La historia de Esperanza entra en las cifras negras, oscuras u ocultas de la violencia sexual. Una de las psicólogas con quien comenté este caso me explicó que una persona víctima de violencia sexual durante su infancia puede aprender a vivir con eso, pero debería recibir un tratamiento. Esperanza no lo ha recibido. Ahora que es madre, ella explica a su hija de tres años y cinco meses que nadie la puede tocar: ni su papá ni sus tíos ni nadie. Le habla, le da confianza e intenta enseñarle desde ya la diferencia entre el acercamiento correcto e incorrecto de un hombre hacia ella. Desde ya, le explica cuáles son sus derechos e intenta romper con la nefasta idea de que las niñas y mujeres “se buscan las cosas malas que les pasan”. “Por busconas”, como a ella le enseñaron. Por vestirse o comportarse de equis manera.
Esperanza es consciente de que su hija tiene los mismos derechos y deberes que todas las personas. Sabe que es necesario educar a los hombres para que respeten y no a las mujeres para que se cuiden. Esperanza ya firmó mi solicitud de firmar la petición de una legislación por la salud y la vida de las mujeres que busca despenalizar cuatro causales de aborto relacionadas con la violencia sexual y con la salud. Ella, al igual que yo, está convencida de que el Estado debe permitir la interrupción del embarazo cuando una menor de edad o mujer es víctima de violencia sexual. Yo estoy convencida de que la clave está también en la reeducación de hombres y mujeres y en la correcta educación desde la niñez.

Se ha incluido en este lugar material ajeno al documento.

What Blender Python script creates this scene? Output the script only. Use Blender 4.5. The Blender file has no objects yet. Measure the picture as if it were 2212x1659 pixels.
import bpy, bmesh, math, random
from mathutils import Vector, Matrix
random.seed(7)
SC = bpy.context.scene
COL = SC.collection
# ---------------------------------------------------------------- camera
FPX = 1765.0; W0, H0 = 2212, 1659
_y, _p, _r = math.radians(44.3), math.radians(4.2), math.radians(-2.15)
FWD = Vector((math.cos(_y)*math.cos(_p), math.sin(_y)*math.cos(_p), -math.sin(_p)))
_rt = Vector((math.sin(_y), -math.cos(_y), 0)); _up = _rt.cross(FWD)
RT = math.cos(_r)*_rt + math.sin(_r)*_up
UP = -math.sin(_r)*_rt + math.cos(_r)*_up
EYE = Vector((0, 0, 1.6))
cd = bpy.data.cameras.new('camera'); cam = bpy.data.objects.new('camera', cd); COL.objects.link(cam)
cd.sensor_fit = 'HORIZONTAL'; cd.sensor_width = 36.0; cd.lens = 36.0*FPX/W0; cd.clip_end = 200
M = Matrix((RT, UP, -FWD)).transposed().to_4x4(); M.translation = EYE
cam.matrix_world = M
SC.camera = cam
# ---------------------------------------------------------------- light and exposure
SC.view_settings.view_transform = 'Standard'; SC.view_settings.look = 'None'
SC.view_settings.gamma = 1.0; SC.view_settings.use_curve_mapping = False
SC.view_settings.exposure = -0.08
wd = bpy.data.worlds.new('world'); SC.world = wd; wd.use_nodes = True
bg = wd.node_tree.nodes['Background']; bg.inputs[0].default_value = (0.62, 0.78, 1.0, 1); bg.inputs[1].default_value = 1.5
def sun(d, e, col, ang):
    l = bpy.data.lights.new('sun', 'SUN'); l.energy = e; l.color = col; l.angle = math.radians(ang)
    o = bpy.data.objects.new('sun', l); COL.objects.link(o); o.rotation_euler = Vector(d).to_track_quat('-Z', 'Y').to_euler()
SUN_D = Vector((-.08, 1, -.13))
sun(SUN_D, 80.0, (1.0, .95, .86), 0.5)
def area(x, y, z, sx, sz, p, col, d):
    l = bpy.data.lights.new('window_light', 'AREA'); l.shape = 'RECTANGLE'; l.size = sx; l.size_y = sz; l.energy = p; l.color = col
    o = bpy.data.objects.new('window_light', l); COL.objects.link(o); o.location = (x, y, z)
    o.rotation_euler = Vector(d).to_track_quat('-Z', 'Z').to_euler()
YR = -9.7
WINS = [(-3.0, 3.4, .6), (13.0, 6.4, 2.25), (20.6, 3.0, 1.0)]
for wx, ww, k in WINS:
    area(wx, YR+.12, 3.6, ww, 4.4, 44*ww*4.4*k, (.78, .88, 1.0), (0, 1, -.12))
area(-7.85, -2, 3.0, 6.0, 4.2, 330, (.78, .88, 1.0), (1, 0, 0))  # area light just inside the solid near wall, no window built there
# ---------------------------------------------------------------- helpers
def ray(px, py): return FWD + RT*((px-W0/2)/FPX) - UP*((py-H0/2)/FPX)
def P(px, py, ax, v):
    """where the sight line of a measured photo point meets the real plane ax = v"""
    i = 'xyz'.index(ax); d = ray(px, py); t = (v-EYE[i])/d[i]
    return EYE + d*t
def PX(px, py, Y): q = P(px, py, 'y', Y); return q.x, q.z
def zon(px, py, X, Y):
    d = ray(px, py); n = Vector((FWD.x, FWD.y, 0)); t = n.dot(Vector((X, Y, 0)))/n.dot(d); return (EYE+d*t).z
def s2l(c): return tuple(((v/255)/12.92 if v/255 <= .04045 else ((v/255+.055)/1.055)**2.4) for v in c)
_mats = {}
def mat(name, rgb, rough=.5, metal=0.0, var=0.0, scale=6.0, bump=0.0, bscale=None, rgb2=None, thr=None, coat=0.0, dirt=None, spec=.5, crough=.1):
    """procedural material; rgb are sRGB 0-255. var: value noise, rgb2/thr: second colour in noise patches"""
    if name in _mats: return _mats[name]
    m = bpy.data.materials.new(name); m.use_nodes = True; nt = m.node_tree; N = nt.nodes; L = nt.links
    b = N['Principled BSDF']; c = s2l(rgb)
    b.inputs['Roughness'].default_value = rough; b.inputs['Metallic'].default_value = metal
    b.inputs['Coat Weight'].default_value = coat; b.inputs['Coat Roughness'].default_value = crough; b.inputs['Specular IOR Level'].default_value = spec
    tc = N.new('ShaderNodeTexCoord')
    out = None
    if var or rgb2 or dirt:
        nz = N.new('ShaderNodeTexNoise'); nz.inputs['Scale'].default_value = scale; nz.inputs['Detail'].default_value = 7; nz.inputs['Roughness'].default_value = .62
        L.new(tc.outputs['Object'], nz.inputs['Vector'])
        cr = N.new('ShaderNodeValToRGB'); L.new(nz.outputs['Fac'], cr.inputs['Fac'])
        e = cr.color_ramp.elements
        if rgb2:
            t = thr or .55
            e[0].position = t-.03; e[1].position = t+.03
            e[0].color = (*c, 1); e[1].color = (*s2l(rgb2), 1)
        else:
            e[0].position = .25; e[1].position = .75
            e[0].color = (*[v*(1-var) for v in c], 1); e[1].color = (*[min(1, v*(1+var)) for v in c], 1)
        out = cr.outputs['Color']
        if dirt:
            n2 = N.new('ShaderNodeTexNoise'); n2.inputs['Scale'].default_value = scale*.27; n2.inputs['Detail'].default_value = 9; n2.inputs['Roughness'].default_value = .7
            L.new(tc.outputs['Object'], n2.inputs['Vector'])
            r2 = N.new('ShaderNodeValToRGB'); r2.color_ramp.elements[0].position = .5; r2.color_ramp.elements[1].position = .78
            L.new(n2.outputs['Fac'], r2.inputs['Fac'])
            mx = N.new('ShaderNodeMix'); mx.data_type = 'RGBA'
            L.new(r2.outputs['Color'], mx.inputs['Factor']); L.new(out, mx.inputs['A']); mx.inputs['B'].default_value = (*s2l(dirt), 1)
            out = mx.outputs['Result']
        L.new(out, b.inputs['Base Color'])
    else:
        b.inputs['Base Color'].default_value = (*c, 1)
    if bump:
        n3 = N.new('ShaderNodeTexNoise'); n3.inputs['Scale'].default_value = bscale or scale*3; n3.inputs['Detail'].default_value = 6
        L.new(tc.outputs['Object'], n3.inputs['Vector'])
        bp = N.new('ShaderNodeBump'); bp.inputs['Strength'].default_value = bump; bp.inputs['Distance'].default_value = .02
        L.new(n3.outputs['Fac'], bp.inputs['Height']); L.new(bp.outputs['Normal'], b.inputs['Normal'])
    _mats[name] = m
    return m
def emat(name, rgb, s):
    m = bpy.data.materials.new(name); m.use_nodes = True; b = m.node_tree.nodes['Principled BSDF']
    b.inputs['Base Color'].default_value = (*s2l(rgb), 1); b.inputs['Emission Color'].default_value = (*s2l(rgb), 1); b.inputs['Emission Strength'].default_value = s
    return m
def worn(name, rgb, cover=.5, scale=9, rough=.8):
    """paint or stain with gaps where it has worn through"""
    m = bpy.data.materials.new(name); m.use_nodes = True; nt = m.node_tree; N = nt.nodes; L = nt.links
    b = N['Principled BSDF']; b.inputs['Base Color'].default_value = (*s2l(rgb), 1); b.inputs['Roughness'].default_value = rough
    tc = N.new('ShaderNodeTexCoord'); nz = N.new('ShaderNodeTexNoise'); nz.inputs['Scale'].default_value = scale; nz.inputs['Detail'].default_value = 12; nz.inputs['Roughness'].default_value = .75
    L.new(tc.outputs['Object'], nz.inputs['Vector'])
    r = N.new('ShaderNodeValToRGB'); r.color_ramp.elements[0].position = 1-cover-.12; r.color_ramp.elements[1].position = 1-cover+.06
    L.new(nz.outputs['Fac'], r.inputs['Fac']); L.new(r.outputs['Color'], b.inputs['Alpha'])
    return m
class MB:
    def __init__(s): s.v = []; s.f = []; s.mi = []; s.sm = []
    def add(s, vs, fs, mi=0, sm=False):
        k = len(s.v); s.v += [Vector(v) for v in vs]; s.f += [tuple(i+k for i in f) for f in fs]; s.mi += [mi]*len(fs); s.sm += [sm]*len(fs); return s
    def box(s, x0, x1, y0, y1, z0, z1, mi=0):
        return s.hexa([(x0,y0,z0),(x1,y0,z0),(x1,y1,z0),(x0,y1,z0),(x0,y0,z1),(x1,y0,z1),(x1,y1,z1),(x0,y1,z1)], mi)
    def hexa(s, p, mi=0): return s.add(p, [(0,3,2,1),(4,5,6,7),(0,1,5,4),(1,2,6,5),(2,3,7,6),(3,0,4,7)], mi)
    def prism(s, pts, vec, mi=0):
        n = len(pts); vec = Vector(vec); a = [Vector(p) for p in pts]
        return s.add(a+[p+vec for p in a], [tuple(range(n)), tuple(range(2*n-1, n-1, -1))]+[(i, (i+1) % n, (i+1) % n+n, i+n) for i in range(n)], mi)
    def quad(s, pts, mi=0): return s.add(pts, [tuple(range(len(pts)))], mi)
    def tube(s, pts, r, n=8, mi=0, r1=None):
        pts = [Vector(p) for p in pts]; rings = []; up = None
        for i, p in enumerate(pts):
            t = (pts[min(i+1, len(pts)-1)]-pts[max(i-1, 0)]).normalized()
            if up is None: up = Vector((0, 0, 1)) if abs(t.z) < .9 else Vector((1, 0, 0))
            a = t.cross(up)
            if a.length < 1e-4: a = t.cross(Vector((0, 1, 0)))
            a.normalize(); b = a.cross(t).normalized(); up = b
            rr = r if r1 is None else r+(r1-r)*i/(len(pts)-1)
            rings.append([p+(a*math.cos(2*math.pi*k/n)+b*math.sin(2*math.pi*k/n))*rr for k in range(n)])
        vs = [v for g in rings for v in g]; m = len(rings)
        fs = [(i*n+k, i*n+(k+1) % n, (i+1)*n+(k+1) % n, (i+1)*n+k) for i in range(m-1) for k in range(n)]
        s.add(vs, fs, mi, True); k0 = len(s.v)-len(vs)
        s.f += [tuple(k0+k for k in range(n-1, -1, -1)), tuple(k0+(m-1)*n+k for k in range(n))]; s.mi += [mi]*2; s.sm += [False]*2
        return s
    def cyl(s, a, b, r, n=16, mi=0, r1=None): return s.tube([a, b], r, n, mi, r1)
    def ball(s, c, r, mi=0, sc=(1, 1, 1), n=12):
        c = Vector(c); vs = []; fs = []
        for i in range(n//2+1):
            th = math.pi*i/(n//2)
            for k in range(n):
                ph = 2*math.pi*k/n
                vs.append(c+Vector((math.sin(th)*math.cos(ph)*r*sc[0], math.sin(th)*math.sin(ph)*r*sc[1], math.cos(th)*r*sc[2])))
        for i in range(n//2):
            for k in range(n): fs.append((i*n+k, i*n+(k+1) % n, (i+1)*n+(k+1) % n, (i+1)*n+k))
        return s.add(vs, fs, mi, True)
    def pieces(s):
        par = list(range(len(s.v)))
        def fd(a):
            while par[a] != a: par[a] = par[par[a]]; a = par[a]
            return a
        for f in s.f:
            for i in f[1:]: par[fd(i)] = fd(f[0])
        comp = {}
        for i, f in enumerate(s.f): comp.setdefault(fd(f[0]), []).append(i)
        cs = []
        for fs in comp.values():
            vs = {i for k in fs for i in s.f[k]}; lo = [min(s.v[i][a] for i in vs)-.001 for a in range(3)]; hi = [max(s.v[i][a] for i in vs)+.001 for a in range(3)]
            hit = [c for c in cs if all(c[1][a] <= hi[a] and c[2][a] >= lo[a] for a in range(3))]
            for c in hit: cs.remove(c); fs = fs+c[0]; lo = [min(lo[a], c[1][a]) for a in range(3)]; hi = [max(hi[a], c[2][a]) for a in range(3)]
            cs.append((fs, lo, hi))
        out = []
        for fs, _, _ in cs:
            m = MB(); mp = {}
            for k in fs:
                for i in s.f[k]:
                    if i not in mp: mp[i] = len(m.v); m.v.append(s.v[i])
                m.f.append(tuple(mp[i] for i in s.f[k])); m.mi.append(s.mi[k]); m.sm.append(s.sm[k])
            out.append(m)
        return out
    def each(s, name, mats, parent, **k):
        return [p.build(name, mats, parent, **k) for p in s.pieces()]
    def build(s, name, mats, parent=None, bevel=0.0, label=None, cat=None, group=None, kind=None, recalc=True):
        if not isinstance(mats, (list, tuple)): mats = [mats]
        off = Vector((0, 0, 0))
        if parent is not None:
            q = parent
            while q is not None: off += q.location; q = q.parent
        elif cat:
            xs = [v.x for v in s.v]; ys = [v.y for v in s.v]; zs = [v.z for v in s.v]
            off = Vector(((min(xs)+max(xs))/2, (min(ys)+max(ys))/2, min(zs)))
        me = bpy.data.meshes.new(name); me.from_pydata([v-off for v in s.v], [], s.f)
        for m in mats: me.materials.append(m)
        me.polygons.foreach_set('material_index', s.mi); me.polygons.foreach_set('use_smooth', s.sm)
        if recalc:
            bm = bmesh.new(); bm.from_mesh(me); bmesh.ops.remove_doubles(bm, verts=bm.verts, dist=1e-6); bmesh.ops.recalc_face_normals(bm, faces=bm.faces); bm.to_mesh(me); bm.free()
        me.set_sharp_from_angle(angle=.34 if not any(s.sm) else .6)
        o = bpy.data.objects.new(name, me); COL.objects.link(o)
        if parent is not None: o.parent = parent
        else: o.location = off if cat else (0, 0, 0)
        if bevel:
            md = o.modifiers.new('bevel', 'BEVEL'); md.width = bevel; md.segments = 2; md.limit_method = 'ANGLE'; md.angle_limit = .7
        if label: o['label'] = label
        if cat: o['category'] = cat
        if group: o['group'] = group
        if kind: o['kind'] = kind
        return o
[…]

Asimismo, pienso que las autoridades deben propiciar la confianza a las víctimas para que denuncien sin que las revictimicen. El texto de María Luz Nóchez y Laura Aguirre, publicado en El Faro nos da una bofetada. O debería de dársela a las autoridades. Ni El Salvador ni otro país del mundo debe ni puede considerarse “un paraíso para los violadores de menores”. Estoy convencida de que cuando alguien pone una denuncia por violencia sexual, el sistema de justicia debe actuar de una manera coherente, al igual que el sistema de salud, porque el embarazo, cuando se da en esas condiciones, es una dolorosa prueba de algo que no debió pasarle a nadie. Y el Estado y la familia deben de garantizar que nadie pase por esto.